* begin Supplied material *
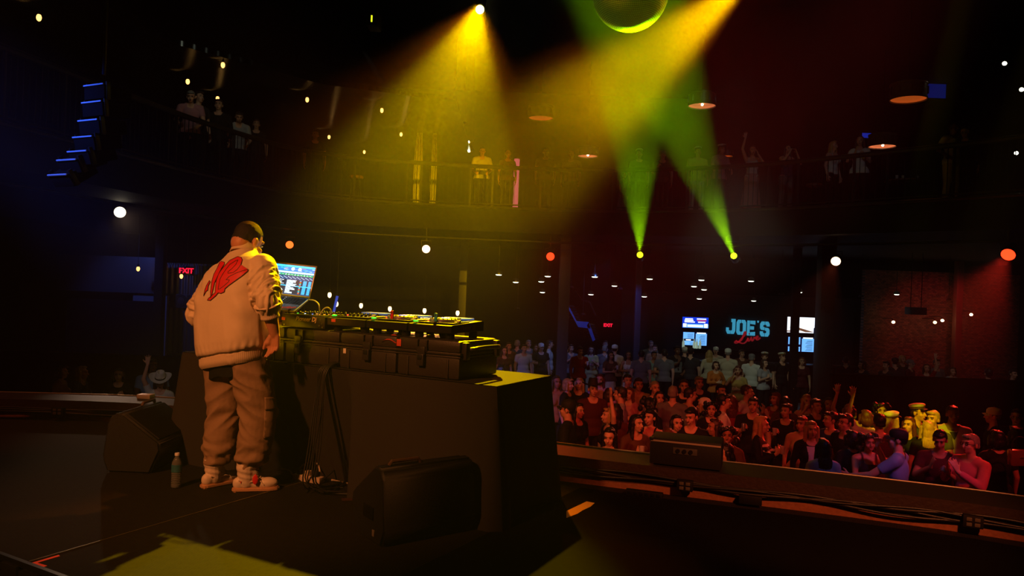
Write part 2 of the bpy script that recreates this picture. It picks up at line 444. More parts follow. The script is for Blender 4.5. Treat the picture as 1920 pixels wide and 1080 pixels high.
# corrugated metal cladding far left under the balcony
clad = mat('corrugated_cladding', (120, 120, 125), 0.4, 0.8)
def corrugated(name, x0, x1, y, z0, z1, pitch=0.12):
    mb = MB(); n = int((x1-x0)/pitch*6)
    mb.grid(lambda u, v: (x0+(x1-x0)*u, y+0.022*math.sin(2*math.pi*(x1-x0)*u/pitch), z0+(z1-z0)*v), n, 2)
    return struct(mb.build(name, clad, smooth=80))
corrugated('wall_cladding', -9.8, -5.6, 19.6, 0.2, 1.75)
corrugated('wall_cladding_sign', -9.2, -7.3, 19.3, -0.6, 1.7, 0.14)
struct(MB().box((-10.0, 18.7, 0.05), (2.2, 0.1, 1.4)).build('wall_panel', black, smooth=0))
struct(MB().box((-10.05, 18.65, 1.4), (2.6, 0.06, 0.9)).build('wall_header', clad, smooth=0))
struct(MB().box((-9.05, 18.75, -0.3), (0.85, 0.1, 2.4)).build('wall_pillar', mat('pale_board', (110, 110, 120), 0.6), smooth=0))
# ================================================================ PEOPLE
SKINS = [mat('skin_light', (214, 160, 132), 0.5), mat('skin_tan', (176, 120, 90), 0.5), mat('skin_dark', (112, 72, 52), 0.5)]
HAIR = {k: mat('hair_'+k, c, 0.45, bump=(60, 0.4)) for k, c in dict(black=(18, 15, 14), brown=(56, 36, 26), auburn=(96, 44, 26), blond=(180, 142, 84), grey=(140, 132, 126), darkbrown=(34, 22, 17)).items()}
CL = {}
def cloth(name, rgb=None):
    if name not in CL: CL[name] = mat('cloth_'+name, rgb, 0.8, spec=0.25, bump=(25, 0.35))
    return CL[name]
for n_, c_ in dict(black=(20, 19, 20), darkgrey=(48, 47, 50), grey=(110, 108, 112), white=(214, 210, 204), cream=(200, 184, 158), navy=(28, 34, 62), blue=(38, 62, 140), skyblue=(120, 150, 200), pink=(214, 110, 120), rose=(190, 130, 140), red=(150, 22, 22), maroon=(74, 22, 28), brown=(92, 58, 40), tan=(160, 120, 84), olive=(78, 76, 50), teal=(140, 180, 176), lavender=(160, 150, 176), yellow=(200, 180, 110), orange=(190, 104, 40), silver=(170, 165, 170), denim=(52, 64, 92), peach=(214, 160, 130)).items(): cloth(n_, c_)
eyewhite = mat('eye_white', (220, 214, 205), 0.3); iris = mat('eye_iris', (30, 20, 16), 0.2); lips = mat('lips', (150, 62, 58), 0.4)
gold = mat('gold_braid', (212, 160, 50), 0.3, 0.8)
shoe_m = mat('shoe_dark', (30, 26, 24), 0.5)

ARMS = dict(
 stand=((.245, .02, 1.14), (.25, -.05, .90), (0, -.15, -1), 0.5), drink=((.24, -.05, 1.15), (.13, -.25, 1.26), (-.45, -.5, .75), 1.6),
 fold=((.25, -.07, 1.16), (.03, -.20, 1.18), (-1, -.1, .1), 0.5), clap=((.25, -.11, 1.17), (.07, -.27, 1.32), (-.25, -.3, .9), 0.3),
 up=((.27, -.04, 1.67), (.21, -.07, 1.93), (0, -.05, 1), 0.1), phone=((.27, -.20, 1.28), (.11, -.25, 1.50), (-.3, .1, .95), 0.9),
 point=((.42, -.05, 1.46), (.67, -.10, 1.52), (1, 0, .1), 0.5), reach=((.25, -.22, 1.22), (.20, -.46, 1.16), (-.1, -1, 0), 0.7),
 hip=((.33, .06, 1.18), (.17, -.06, 1.02), (-.7, -.5, -.4), 0.4), rail=((.26, -.12, 1.16), (.18, -.36, 1.10), (-.3, -1, -.05), 0.9))
def hand_prims(W, d, curl, sx, palmn):
    """palm, four fingers of different length, and a thumb from the side of the palm"""
    d = d.normalized(); lat = d.cross(palmn).normalized(); nrm = lat.cross(d).normalized()
    out = []
    pc = W + d*0.05
    for o in (-.022, 0, .022): out.append(cap('hand', W+d*0.012+lat*o*0.6, W+d*0.085+lat*o, .017, .0135))
    for k, (o, L, fan) in enumerate(((-.030, .062, -.22), (-.010, .075, -.07), (.010, .080, .07), (.030, .070, .22))):
        b = W+d*0.088+lat*o
        d1 = (d*math.cos(curl*.5)+nrm*math.sin(curl*.5)+lat*fan).normalized(); d2 = (d*math.cos(curl*1.3)+nrm*math.sin(curl*1.3)+lat*fan).normalized()
        m = b+d1*L*.5
        out.append(cap('hand', b-d*.012, m, .0098, .0092)); out.append(cap('hand', m, m+d2*L*.5, .0092, .008))
    tb = W+d*.03+lat*.022*sx; td = (d*.65+lat*.75*sx+nrm*.35).normalized()
    out.append(cap('hand', tb, tb+td*.045, .0125, .0108)); out.append(cap('hand', tb+td*.045, tb+td*.05+(td*.6+d*.6).normalized()*.03, .0108, .009))
    return out, pc + nrm*0.035
def body_prims(pr, pl, sex, head=(0, 0, 0), lean=0.0, legs='stand'):
    P = []; m = sex == 'm'
    sw = .19 if m else .165
    P += [ell('torso', (0, .005, .95), (.165 if m else .172, .118, .13)), ell('torso', (0, 0, 1.09), (.148 if m else .125, .105, .15)),
          ell('torso', (0, 0, 1.27), (.178 if m else .15, .115, .17)), cap('torso', (-sw+.03, .01, 1.405), (sw-.03, .01, 1.405), .062, .062),
          cap('torso', (-.07, .015, 1.44), (.07, .015, 1.44), .055, .055)]
    if not m: P += [ell('torso', (s*.07, -.085, 1.27), (.062, .058, .062)) for s in (-1, 1)]
    P.append(cap('neck', (0, .015, 1.42), (0, -.005, 1.56), .057 if m else .05, .052 if m else .046))
    for s, pose in ((-1, pr), (1, pl)):
        E, W, hd, curl = ARMS[pose]
        S = Vector((s*sw, .01, 1.40 if pose != 'up' else 1.44)); k = 1 if m else .95
        E = Vector((E[0]*s*k, E[1], E[2])); W = Vector((W[0]*s*k, W[1], W[2])); hd = Vector((hd[0]*s, hd[1], hd[2]))
        a = 1.0 if m else .86
        P += [cap('uarm', S, E, .058*a, .043*a), cap('farm', E, W, .042*a, .028*a)]
        pn = Vector((-s, 0, 0)) if pose in ('stand',) else (Vector((0, -1, 0)) if pose in ('up', 'point') else (Vector((-s, .3, .2)) if pose in ('clap', 'phone', 'drink', 'reach') else Vector((0, 1, 0))))
        hp, grip = hand_prims(W, hd, curl, s if pose in ('up',) else -s, pn)
        P += hp
    for s in (-1, 1):
        x = s*.092
        dx = s*.03
        P += [cap('thigh', (x, .0, .93), (x+dx, -.01, .50), .092, .062), cap('shin', (x+dx, -.01, .50), (x+dx*1.3, .02, .10), .058, .040),
              cap('foot', (x+dx*1.3, .035, .045), (x+dx*1.6, -.13, .03), .042, .036)]
    # head, in its own frame
    H = Matrix.Translation((0, -.012, 1.635)) @ Matrix.Rotation(head[0], 4, 'Z') @ Matrix.Rotation(head[1], 4, 'X') @ Matrix.Rotation(head[2], 4, 'Y')
    R = H.to_3x3()
    h = lambda x, y, z: H @ Vector((x, y, z))
    P += [ell('head', h(0, .015, .025), (.074, .094, .088), R), ell('head', h(0, -.035, -.045), (.056, .060, .074), R), ell('head', h(0, -.062, -.092), (.026, .024, .022), R),
          cap('head', h(0, -.088, .008), h(0, -.112, -.032), .010, .0145), ell('head', h(0, -.078, .030), (.048, .018, .014), R)]
    for s in (-1, 1):
        P.append(ell('head', h(s*.077, .012, -.015), (.010, .019, .031), R)); P.append(ell('head', h(s*.040, -.062, -.035), (.022, .024, .022), R))
    if lean:
        M = Matrix.Translation((0, 0, .95)) @ Matrix.Rotation(lean, 4, 'X') @ Matrix.Translation((0, 0, -.95))
        def up(p): return p['t'] in ('torso', 'neck', 'uarm', 'farm', 'hand', 'head') and not (p['t'] == 'torso' and p['k'] == 'e' and abs(p['c'].z-.95) < .01)
        for p in P:
            if up(p):
                if p['k'] == 'c': p['p0'] = M @ p['p0']; p['p1'] = M @ p['p1']
                else: p['c'] = M @ p['c']; p['rot'] = M.to_3x3() @ p['rot']
        H = M @ H
    return P, H
TPL = {}
def template(pr, pl, sex, turn=0.0, nod=0.0, lean=0.0):
    key = (pr, pl, sex, round(turn, 2), round(nod, 2), round(lean, 2))
    if key in TPL: return TPL[key]
    P, H = body_prims(pr, pl, sex, (turn, nod, 0), lean)
    body = remesh(prim_mesh(P), 0.0095, 2, 'body')
    for _ in SKINS[:1]: body.materials.append(SKINS[0])
    T = dict(P=P, H=H, body=body, key=key, sex=sex, lean=lean, tops={})
    Q = [p for p in P if p['t'] not in ('head', 'hand')]
    infl = remesh(prim_mesh(Q, 0.013), 0.014, 3, 'cloth')
    V = coords(infl); idx, tt = classify(V, Q); tags = np.array([p['t'] for p in Q])[idx]
    T['V'] = V; T['infl'] = infl; T['tags'] = tags; T['tt'] = tt
    Wp = {}
    for s, pose in ((-1, pr), (1, pl)):
        hs = [p for p in P if p['t'] == 'hand' and ((p['p0'].x > 0) == (s > 0) or True)]
    hh = [p for p in P if p['t'] == 'hand']; half = len(hh)//2
    T['grip'] = [hh[i*half+1]['p1'] for i in (0, 1)]
    TPL[key] = T
    return T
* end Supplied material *
## Directions
Restate exactly, please, only the lines between the start of the data and the line containing "return CL[name]", both ends included, skipping the pictures.

## Answer
Write part 2 of the bpy script that recreates this picture. It picks up at line 444. More parts follow. The script is for Blender 4.5. Treat the picture as 1920 pixels wide and 1080 pixels high.
# corrugated metal cladding far left under the balcony
clad = mat('corrugated_cladding', (120, 120, 125), 0.4, 0.8)
def corrugated(name, x0, x1, y, z0, z1, pitch=0.12):
    mb = MB(); n = int((x1-x0)/pitch*6)
    mb.grid(lambda u, v: (x0+(x1-x0)*u, y+0.022*math.sin(2*math.pi*(x1-x0)*u/pitch), z0+(z1-z0)*v), n, 2)
    return struct(mb.build(name, clad, smooth=80))
corrugated('wall_cladding', -9.8, -5.6, 19.6, 0.2, 1.75)
corrugated('wall_cladding_sign', -9.2, -7.3, 19.3, -0.6, 1.7, 0.14)
struct(MB().box((-10.0, 18.7, 0.05), (2.2, 0.1, 1.4)).build('wall_panel', black, smooth=0))
struct(MB().box((-10.05, 18.65, 1.4), (2.6, 0.06, 0.9)).build('wall_header', clad, smooth=0))
struct(MB().box((-9.05, 18.75, -0.3), (0.85, 0.1, 2.4)).build('wall_pillar', mat('pale_board', (110, 110, 120), 0.6), smooth=0))
# ================================================================ PEOPLE
SKINS = [mat('skin_light', (214, 160, 132), 0.5), mat('skin_tan', (176, 120, 90), 0.5), mat('skin_dark', (112, 72, 52), 0.5)]
HAIR = {k: mat('hair_'+k, c, 0.45, bump=(60, 0.4)) for k, c in dict(black=(18, 15, 14), brown=(56, 36, 26), auburn=(96, 44, 26), blond=(180, 142, 84), grey=(140, 132, 126), darkbrown=(34, 22, 17)).items()}
CL = {}
def cloth(name, rgb=None):
    if name not in CL: CL[name] = mat('cloth_'+name, rgb, 0.8, spec=0.25, bump=(25, 0.35))
    return CL[name]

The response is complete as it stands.